When Bennett died two years later at the age of 44, “he left a Grand Canyon–sized gap in the musical theater community,” says Woodies. The night of Bennett’s death, the cast of A Chorus Line changed the pronoun of the final song from “She” to “He’s the…One!” Broadway was forever changed. Choreographers today, including Jerry Mitchell, credit Bennett as their greatest influence, and one can only image what he could have accomplished. “He was incredibly smart,” says Peacock. “You never knew what Michael was going to do next; he was endlessly creative.” 
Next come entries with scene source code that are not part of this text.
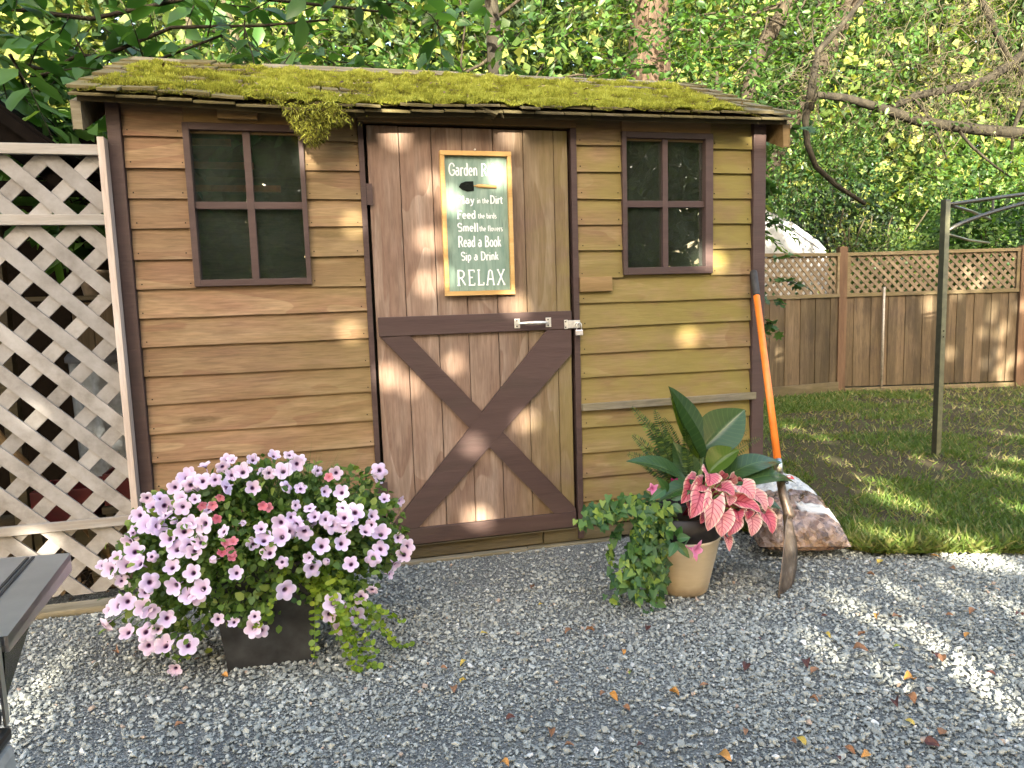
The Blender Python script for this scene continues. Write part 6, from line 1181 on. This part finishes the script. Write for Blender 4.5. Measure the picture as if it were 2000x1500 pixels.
cx_ = np.array([a[4-1][0] for a in SHADE]); own = np.abs(p[:, :1]-cx_[None]).argmin(1); roots = [o for o in COL.objects if o.name.startswith('shade_tree') and o.parent is None]
roots.sort(key=lambda o: o.location.x)
for k in range(4):
    s_ = ok & (own == k); leaves('gap_infill_leaves', p[s_], al[s_], no[s_], sz[s_], OVAL, L_DARK, roots[k], None, 1.5)

# ---------------------------------------------------------------- fallen leaves
LC = {'y': ('yellow', plain('yellow_leaf', (.44, .32, .06), .6)), 'o': ('orange', plain('orange_leaf', (.40, .19, .04), .6)), 'b': ('brown', plain('brown_leaf', (.21, .105, .05), .7)), 'd': ('dark maroon', plain('maroon_leaf', (.075, .028, .022), .7)), 'g': ('green', plain('green_leaf', (.17, .20, .03), .6))}
def zone(x, y):
    if x < -.9: return 'beside the black planter' if y > -.9 else 'in front of the black planter'
    if x < .0: return 'right of the black planter' if y > -.9 else 'near the bottom edge left of centre' if y < -1.3 else 'out in front of the shed door'
    if x < .45: return 'before the shed door step' if y > -1.0 else 'in the middle of the yard' if y > -1.5 else 'near the bottom edge at the centre'
    if x < .8: return 'beside the beige pot' if y > -1.0 else 'in the open in front of the beige pot' if y > -1.45 else 'near the bottom edge right of centre'
    if x < 1.35: return 'close to the shovel blade' if y > -1.0 else 'between the sun streaks' if y > -1.45 else 'near the lower right corner'
    return 'along the lawn edge' if y > -.92 else 'on the far right gravel'
ent = []
for x, y, c, s in FALLEN: ent.append([x, y, c, s, (LC[c][0], 'large ' if s >= 1.3 else 'small ' if s < .85 else '', zone(x, y))])
from collections import defaultdict
gr = defaultdict(list)
for e in ent: gr[e[4]].append(e)
ORD = ['leftmost', 'second from the left', 'third from the left', 'fourth from the left', 'fifth from the left', 'sixth from the left']; NUM = ['', '', 'two', 'three', 'four', 'five', 'six', 'seven']
for (cn, sz_, zn), es in gr.items():
    es.sort(key=lambda e: (np.array([e[0], e[1], 0])-CAM)@RX/((np.array([e[0], e[1], 0])-CAM)@_f))
    for k, e in enumerate(es):
        lab = f'{sz_}{cn} fallen leaf {zn}' if len(es) == 1 else f'{ORD[k] if k < len(es)-1 or len(es) > 2 else "rightmost"} of {NUM[len(es)]} {sz_}{cn} fallen leaves {zn}'
        x, y, c, s, _ = e; L_ = .031*s; a = rng.random()*2*PI; d = A(math.cos(a), math.sin(a), rng.normal(.1, .1)); l = []
        b = A(x, y, .016)-d*L_/2; b[2] = .014; bigleaf(l, b, b+d*L_, L_*rng.uniform(.45, .75), (rng.normal(0, .3), rng.normal(0, .3), 1), rng.uniform(.05, .25), rng.uniform(.1, .8), 'lance', 9, 7, .06, rng.uniform(-.2, .2))
        o_ = buildleaf(*l[0], LC[c][1], None, 'fallen_leaf'); tag(o_, lab, 'fallen leaf', 'fallen leaves on the gravel')
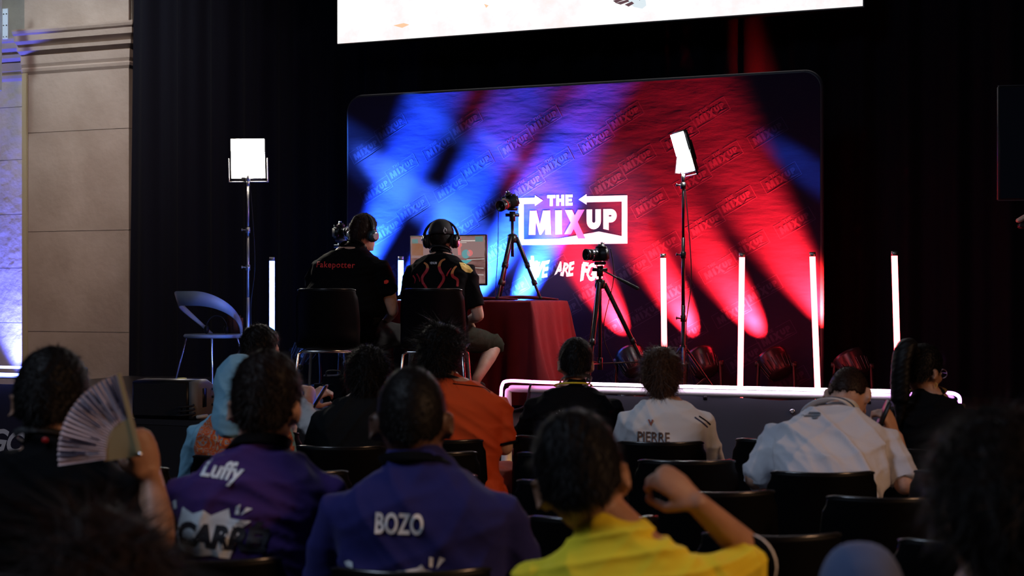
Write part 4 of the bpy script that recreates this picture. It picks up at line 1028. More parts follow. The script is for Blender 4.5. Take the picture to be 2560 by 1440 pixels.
    for sg in (1, -1):
        sh, el, wr2 = arms[sg]; sl = sleeve[0 if sg < 0 else 1] if isinstance(sleeve, tuple) else sleeve
        a_ = sh-Vector((sg*.05, 0, 0))
        if sl <= 1: tube(bm, [a_, sh, sh.lerp(el, sl*.5), sh.lerp(el, sl)], [.066, .067, .064+fat*.1, .060+fat*.1], 16, rnd=False)
        else: k = sl-1; tube(bm, [a_, sh, sh.lerp(el, .5), el, el.lerp(wr2, .5*k), el.lerp(wr2, k)], [.066, .066, .060+fat*.1, .055, .050, .043], 16)
    me = fin(remesh(bm, vox, 9)); folds(me, wr_, seed); sm = shirt or cloth('shirt_black', (.004, .004, .005))
    so = obj('shirt', me, sm, root)
    tr = bmnew()
    for sg in (1, -1):
        hip, kn, an = LG[sg]; e_ = kn.lerp(an, .93) if not shorts else None
        tube(tr, [hip-Vector((0, .06, 0)), hip, hip.lerp(kn, .5), kn.lerp(hip, .02)], [.105, .104+fat*.2, .090+fat*.1, .072], 16)
        if not shorts: tube(tr, [kn, kn.lerp(an, .4), e_], [.070, .066, .056], 14)
    R = []
    for z, hw, hd in ((.452, .14, .11), (.49, .185, .14), (.58, .182, .136), (.64, .172+fat*.4, .13+fat*.4)): R.append([Vector((math.cos(2*PI*i/24)*hw*W_, math.sin(2*PI*i/24)*hd, z)) for i in range(24)])
    rings(tr, R); me = fin(remesh(tr, .011, 3)); folds(me, wr_*.9, seed+5); obj('trousers' if not shorts else 'shorts', me, trous or cloth('trousers_black', (.010, .010, .012)), root)
    if shoes:
        for sg in (1, -1):
            hip, kn, an = LG[sg]; bm = bmnew(); tube(bm, [an+Vector((0, -.045, -.045)), an+Vector((0, .05, -.045)), an+Vector((0, .15, -.055)), an+Vector((0, .19, -.06))], [.040, .042, .042, .034], 12, flat=.85, ref=(1, 0, 0))
            me = fin(remesh(bm, .009, 2)); obj('shoe', me, 'rubber', root)
    if collar is not None:
        bm = bmnew(); ctr = bend((0, 0, 1.088))+nfoot; ax = (at_-nb).normalized(); x_ = Vector((1, 0, 0)); y_ = ax.cross(x_).normalized()
        pts = [ctr+x_*.071*neck*math.cos(a)+y_*.073*neck*math.sin(a)+ax*(.012-.012*math.sin(a)) for a in [2*PI*i/30 for i in range(31)]]
        R = []
        for h_, o_ in ((-.016, 1.06), (.016, 1.0), (.016, .93), (-.016, .98)):
            R.append([ctr+(p-ctr)*o_+ax*h_ for p in pts[:-1]])
        R.append(R[0]); rings(bm, R, cap=False); bmesh.ops.transform(bm, matrix=S, verts=bm.verts); obj('collar', bm, collar, root)
    bvh = BVHTree.FromPolygons([v.co.copy() for v in so.data.vertices], [tuple(p.vertices) for p in so.data.polygons])
    return dict(root=root, H=Hs, X=X, Y=Y, s=s, yaw=yaw, bvh=bvh, shirt=so, base=base, arms={k: [S @ v for v in vv] for k, vv in arms.items()}, S=S, nb=S @ (bend((0, 0, 1.088))+nfoot), ax=(at_-nb).normalized())
def pprint(p, name, VF, m, label=None, off=.0035, mirror=False):
    """print flat artwork, given in metres around the photo position, onto the back of the shirt"""
    root = p['root']; Rw = Matrix.Rotation(-p['yaw'], 3, 'Z'); o0 = Vector((p['X'], p['Y'], p['base']))
    dirn = Rw @ Vector((0, 1, 0)); last = [None]
    def fn(x, z):
        pt = Rw @ (Vector((x, p['Y'], z))-o0); hit = p['bvh'].ray_cast(pt-dirn*1.5, dirn, 3.0)
        if hit[0] is None: return None
        n = hit[1]; n = n if n.dot(dirn) < 0 else -n
        return hit[0]-dirn*off
    o = flat_mesh(name, VF, fn, m, p['shirt'], .012)
    if label: o['label'] = label
    return o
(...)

Now, test your students knowledge with this Michael Bennett history quiz!

Fast facts 

  • When A Chorus Line premiered at The Public Theater in New York, Henry Fonda, Jacqueline Kennedy Onassis, Mikhail Baryshnikov and Diana Ross attended. 
  • With the success of A Chorus Line, Bennett purchased the NYC building at 890 Broadway in 1978. Today, it’s home to production and dance companies, including American Ballet Theatre and Ballet Tech. 
  • Bennett received the 1976 Dance Magazine Award; for A Chorus Line, he won two Tonys, two Drama Desk Awards and the 1976 Pulitzer Prize.
  • A Chorus Line was made for a little more than $1 million. Thirteen years later, in 1988, its gross earnings totaled $260.4 million. 
  • A Chorus Line has been produced and staged in six languages. 
  • Bennett bequeathed 15 percent of his estate to AIDS research.